16. Cargo pants with dress clothes. NOOOOOOOOOO.

17. Cargo shorts/pants. No.

18. No cell phone holsters. Why? Because your pants already have two holsters called pockets. If your cell phone doesn’t fit in your pocket, please give Zack Morris his cell phone back.

19. Bedazzled or bejeweled jeans. (See #16)

20. Ed Hardy. Friends don’t let friends…

21. Shirts that say things on them. Rarely/never. If you do choose to do this, it better be timely, clever and/or funny. Hint: Nothing Charlie Sheen has ever said has met any of these requirements.

22. Cardigans. Yes.

18 comments:

Will and Natalie Giddens said...

So many gems! I'm having a hard time picking a favorite. #9 is awesome. I think it applies to women as well., #18 and #21 made me LOL.

I think maybe Mark should come to Will's office and review #6 and #7. Both of those drive Will insane!

Great job Mark! Heidi, how fun if you could get him to do this on a regular basis. Too bad for heidiluxe that he won't always be poor without a TV and nothing but time on his hands!

HJolley said...

Great post. I am not ashamed to admit that my brother Mark knows how to dress way better than I do. He's so great.

Lindsey said...

I would like to point out that I coined the term "wolf shirt" when I dated a donner of such creepiness. Also, this was a GREAT post. Props, Mark.

Colleen said...

Your brother sounds adorable. Tell him to love me.

Ashley said...

I'm afraid Collin would be given a misdemeanor from Mark because of his love for cargo shorts and Anchorman shirt. But who doesn't love a good shirt that says "Stay classy San Diego"?

Emily C said...

Yeah really enjoyed this post. You and mark are definitely related. how great to have a little bro who looks up to you so much and has learned so much from you. Hehehehe

Mark for sure needs to be a regular on this blog. And I won't tell his brothers

Nanina said...

Hah! Your brother is as hilarious as you are, and quite the wise man, fashionwise! :-D Great post, it must run in the family.

Joy said...

j. garcia ties are my arch nemesis. thankfully, my hubs hates them as well. we just have to send an anonymous tip to my mother-in-law...

B-Dub said...

Words to live by.

(I work with Mark and he told me to read this, I'm not a creepy blog stalker.)

lrbodine said...

Hilarious! Loved them all.

Marci said...

Even the youngest of the Beck Bunch is perfectly sarcastic and hilarrrrrious!! Way to go Mark Beck! Your Dad would be so proud and impressed by your fashion knowledge!

Anonymous said...

This was hilarious, they are worth printing and putting on the fridge, ha ha number 20 is the best!
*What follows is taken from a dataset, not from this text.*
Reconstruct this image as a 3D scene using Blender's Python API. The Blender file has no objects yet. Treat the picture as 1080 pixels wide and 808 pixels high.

Cess O. <3 The Outfit Diaries

markbeck said...

I'm only commenting so there can be one comment from a boy.

Master P said...

1. The picture doesn't work. I want to see it. I want to see it. 2. I'm totally showing this to husband. He's going to crack up!!

Julianne said...

Dear Mark. You will stay single for 4 more years. At that point, you may marry my sister Joy Joy.

This is an order.

(And she's reeeeally cute. Think of all the cute babies.)

Laura Weight said...

great post mark!

Bri said...

This brother of yours is hilarious! I'm still giggling and definitely agreeing on his points especially crocs and Charlie Sheen.....

Rachel@ A Little Bit of Ray said...

#s 6 and 7 are the biggest ones for me. My dad sold suits for years and my first job was working w/ him at the Men's Wearhouse(across from the Hickman Mills Mall and my parents were either very brave or very naive). There are one of my biggest pet peeves b/c most suit stores have free alterations. An ill-fitting suit just looks awful and does you no favors. Accessories are so easy and guys just go so wrong. Also socks should either match your shoes or suit-don't wear athletic socks w/ a suit!